# What needs to be done
Reproduce the listing verbatim.

# Provided material
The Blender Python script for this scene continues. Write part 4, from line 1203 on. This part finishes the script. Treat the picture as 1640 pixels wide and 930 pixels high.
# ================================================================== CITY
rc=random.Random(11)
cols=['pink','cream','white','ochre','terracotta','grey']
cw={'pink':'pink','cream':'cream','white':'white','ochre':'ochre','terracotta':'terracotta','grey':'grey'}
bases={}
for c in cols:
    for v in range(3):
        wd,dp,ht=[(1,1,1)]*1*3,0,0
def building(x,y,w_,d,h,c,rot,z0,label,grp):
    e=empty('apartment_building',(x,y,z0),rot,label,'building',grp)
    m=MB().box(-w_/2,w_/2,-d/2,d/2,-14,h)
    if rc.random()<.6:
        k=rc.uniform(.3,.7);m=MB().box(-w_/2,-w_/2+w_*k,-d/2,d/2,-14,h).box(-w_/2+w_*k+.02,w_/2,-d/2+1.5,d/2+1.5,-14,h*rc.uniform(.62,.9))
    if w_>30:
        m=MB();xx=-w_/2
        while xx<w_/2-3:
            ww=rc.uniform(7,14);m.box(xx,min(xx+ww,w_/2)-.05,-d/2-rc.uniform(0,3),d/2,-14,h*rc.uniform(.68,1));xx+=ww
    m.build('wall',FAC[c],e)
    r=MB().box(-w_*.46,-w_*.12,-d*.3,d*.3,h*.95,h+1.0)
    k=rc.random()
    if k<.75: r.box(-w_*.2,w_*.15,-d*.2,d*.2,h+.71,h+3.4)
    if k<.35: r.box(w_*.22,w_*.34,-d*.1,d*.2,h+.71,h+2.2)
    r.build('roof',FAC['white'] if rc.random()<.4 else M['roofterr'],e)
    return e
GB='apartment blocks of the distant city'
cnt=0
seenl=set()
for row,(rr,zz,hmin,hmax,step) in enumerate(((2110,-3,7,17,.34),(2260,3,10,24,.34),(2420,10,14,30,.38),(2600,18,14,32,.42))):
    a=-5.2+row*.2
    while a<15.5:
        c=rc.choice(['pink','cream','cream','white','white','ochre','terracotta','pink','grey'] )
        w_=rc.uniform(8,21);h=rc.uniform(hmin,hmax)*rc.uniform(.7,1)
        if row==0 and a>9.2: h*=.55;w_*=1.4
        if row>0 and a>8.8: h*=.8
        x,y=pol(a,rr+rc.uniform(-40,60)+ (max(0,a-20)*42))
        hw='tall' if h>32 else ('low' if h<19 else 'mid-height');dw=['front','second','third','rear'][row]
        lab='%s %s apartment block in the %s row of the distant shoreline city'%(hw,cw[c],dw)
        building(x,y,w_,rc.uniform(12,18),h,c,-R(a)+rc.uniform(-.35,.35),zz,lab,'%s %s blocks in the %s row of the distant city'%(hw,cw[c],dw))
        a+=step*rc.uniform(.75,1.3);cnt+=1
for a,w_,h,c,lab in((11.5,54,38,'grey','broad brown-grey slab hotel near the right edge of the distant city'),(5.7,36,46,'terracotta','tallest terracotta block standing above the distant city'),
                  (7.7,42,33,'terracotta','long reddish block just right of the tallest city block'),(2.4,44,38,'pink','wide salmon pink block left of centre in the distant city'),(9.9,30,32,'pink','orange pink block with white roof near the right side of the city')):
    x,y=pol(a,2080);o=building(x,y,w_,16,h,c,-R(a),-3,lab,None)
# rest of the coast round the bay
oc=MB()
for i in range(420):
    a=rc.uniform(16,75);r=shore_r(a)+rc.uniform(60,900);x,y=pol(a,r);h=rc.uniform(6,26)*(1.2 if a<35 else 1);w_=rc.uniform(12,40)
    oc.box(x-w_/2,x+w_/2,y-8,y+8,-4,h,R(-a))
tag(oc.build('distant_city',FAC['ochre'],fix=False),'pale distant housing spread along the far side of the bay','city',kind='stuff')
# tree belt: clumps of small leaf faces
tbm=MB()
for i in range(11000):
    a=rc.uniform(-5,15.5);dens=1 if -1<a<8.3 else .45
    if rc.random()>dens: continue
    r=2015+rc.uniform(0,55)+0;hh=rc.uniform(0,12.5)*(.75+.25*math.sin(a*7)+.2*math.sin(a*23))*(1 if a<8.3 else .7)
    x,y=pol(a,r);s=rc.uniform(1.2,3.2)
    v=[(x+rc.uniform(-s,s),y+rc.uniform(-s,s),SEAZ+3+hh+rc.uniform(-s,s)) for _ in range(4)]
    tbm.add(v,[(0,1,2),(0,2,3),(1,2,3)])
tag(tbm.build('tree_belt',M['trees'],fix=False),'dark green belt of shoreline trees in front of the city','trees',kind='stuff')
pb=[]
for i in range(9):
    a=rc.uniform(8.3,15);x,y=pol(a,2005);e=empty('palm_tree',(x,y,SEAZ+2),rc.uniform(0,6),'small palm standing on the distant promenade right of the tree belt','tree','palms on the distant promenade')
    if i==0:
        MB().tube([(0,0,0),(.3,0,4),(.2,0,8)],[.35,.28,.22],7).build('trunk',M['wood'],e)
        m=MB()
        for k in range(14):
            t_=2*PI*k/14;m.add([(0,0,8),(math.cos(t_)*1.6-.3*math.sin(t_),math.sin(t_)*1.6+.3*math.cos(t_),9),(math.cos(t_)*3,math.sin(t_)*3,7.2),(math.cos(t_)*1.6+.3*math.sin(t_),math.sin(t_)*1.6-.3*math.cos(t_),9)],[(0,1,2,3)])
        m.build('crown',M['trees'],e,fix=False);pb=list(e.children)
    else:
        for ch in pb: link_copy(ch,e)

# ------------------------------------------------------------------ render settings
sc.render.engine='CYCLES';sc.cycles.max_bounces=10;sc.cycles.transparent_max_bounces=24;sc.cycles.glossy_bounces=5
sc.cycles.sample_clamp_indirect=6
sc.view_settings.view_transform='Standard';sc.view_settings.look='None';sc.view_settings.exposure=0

# Completed exercise
The Blender Python script for this scene continues. Write part 4, from line 1203 on. This part finishes the script. Treat the picture as 1640 pixels wide and 930 pixels high.
# ================================================================== CITY
rc=random.Random(11)
cols=['pink','cream','white','ochre','terracotta','grey']
cw={'pink':'pink','cream':'cream','white':'white','ochre':'ochre','terracotta':'terracotta','grey':'grey'}
bases={}
for c in cols:
    for v in range(3):
        wd,dp,ht=[(1,1,1)]*1*3,0,0
def building(x,y,w_,d,h,c,rot,z0,label,grp):
    e=empty('apartment_building',(x,y,z0),rot,label,'building',grp)
    m=MB().box(-w_/2,w_/2,-d/2,d/2,-14,h)
    if rc.random()<.6:
        k=rc.uniform(.3,.7);m=MB().box(-w_/2,-w_/2+w_*k,-d/2,d/2,-14,h).box(-w_/2+w_*k+.02,w_/2,-d/2+1.5,d/2+1.5,-14,h*rc.uniform(.62,.9))
    if w_>30:
        m=MB();xx=-w_/2
        while xx<w_/2-3:
            ww=rc.uniform(7,14);m.box(xx,min(xx+ww,w_/2)-.05,-d/2-rc.uniform(0,3),d/2,-14,h*rc.uniform(.68,1));xx+=ww
    m.build('wall',FAC[c],e)
    r=MB().box(-w_*.46,-w_*.12,-d*.3,d*.3,h*.95,h+1.0)
    k=rc.random()
    if k<.75: r.box(-w_*.2,w_*.15,-d*.2,d*.2,h+.71,h+3.4)
    if k<.35: r.box(w_*.22,w_*.34,-d*.1,d*.2,h+.71,h+2.2)
    r.build('roof',FAC['white'] if rc.random()<.4 else M['roofterr'],e)
    return e
GB='apartment blocks of the distant city'
cnt=0
seenl=set()
for row,(rr,zz,hmin,hmax,step) in enumerate(((2110,-3,7,17,.34),(2260,3,10,24,.34),(2420,10,14,30,.38),(2600,18,14,32,.42))):
    a=-5.2+row*.2
    while a<15.5:
        c=rc.choice(['pink','cream','cream','white','white','ochre','terracotta','pink','grey'] )
        w_=rc.uniform(8,21);h=rc.uniform(hmin,hmax)*rc.uniform(.7,1)
        if row==0 and a>9.2: h*=.55;w_*=1.4
        if row>0 and a>8.8: h*=.8
        x,y=pol(a,rr+rc.uniform(-40,60)+ (max(0,a-20)*42))
        hw='tall' if h>32 else ('low' if h<19 else 'mid-height');dw=['front','second','third','rear'][row]
        lab='%s %s apartment block in the %s row of the distant shoreline city'%(hw,cw[c],dw)
        building(x,y,w_,rc.uniform(12,18),h,c,-R(a)+rc.uniform(-.35,.35),zz,lab,'%s %s blocks in the %s row of the distant city'%(hw,cw[c],dw))
        a+=step*rc.uniform(.75,1.3);cnt+=1
for a,w_,h,c,lab in((11.5,54,38,'grey','broad brown-grey slab hotel near the right edge of the distant city'),(5.7,36,46,'terracotta','tallest terracotta block standing above the distant city'),
                  (7.7,42,33,'terracotta','long reddish block just right of the tallest city block'),(2.4,44,38,'pink','wide salmon pink block left of centre in the distant city'),(9.9,30,32,'pink','orange pink block with white roof near the right side of the city')):
    x,y=pol(a,2080);o=building(x,y,w_,16,h,c,-R(a),-3,lab,None)
# rest of the coast round the bay
oc=MB()
for i in range(420):
    a=rc.uniform(16,75);r=shore_r(a)+rc.uniform(60,900);x,y=pol(a,r);h=rc.uniform(6,26)*(1.2 if a<35 else 1);w_=rc.uniform(12,40)
    oc.box(x-w_/2,x+w_/2,y-8,y+8,-4,h,R(-a))
tag(oc.build('distant_city',FAC['ochre'],fix=False),'pale distant housing spread along the far side of the bay','city',kind='stuff')
# tree belt: clumps of small leaf faces
tbm=MB()
for i in range(11000):
    a=rc.uniform(-5,15.5);dens=1 if -1<a<8.3 else .45
    if rc.random()>dens: continue
    r=2015+rc.uniform(0,55)+0;hh=rc.uniform(0,12.5)*(.75+.25*math.sin(a*7)+.2*math.sin(a*23))*(1 if a<8.3 else .7)
    x,y=pol(a,r);s=rc.uniform(1.2,3.2)
    v=[(x+rc.uniform(-s,s),y+rc.uniform(-s,s),SEAZ+3+hh+rc.uniform(-s,s)) for _ in range(4)]
    tbm.add(v,[(0,1,2),(0,2,3),(1,2,3)])
tag(tbm.build('tree_belt',M['trees'],fix=False),'dark green belt of shoreline trees in front of the city','trees',kind='stuff')
pb=[]
for i in range(9):
    a=rc.uniform(8.3,15);x,y=pol(a,2005);e=empty('palm_tree',(x,y,SEAZ+2),rc.uniform(0,6),'small palm standing on the distant promenade right of the tree belt','tree','palms on the distant promenade')
    if i==0:
        MB().tube([(0,0,0),(.3,0,4),(.2,0,8)],[.35,.28,.22],7).build('trunk',M['wood'],e)
        m=MB()
        for k in range(14):
            t_=2*PI*k/14;m.add([(0,0,8),(math.cos(t_)*1.6-.3*math.sin(t_),math.sin(t_)*1.6+.3*math.cos(t_),9),(math.cos(t_)*3,math.sin(t_)*3,7.2),(math.cos(t_)*1.6+.3*math.sin(t_),math.sin(t_)*1.6-.3*math.cos(t_),9)],[(0,1,2,3)])
        m.build('crown',M['trees'],e,fix=False);pb=list(e.children)
    else:
        for ch in pb: link_copy(ch,e)

# ------------------------------------------------------------------ render settings
sc.render.engine='CYCLES';sc.cycles.max_bounces=10;sc.cycles.transparent_max_bounces=24;sc.cycles.glossy_bounces=5
sc.cycles.sample_clamp_indirect=6
sc.view_settings.view_transform='Standard';sc.view_settings.look='None';sc.view_settings.exposure=0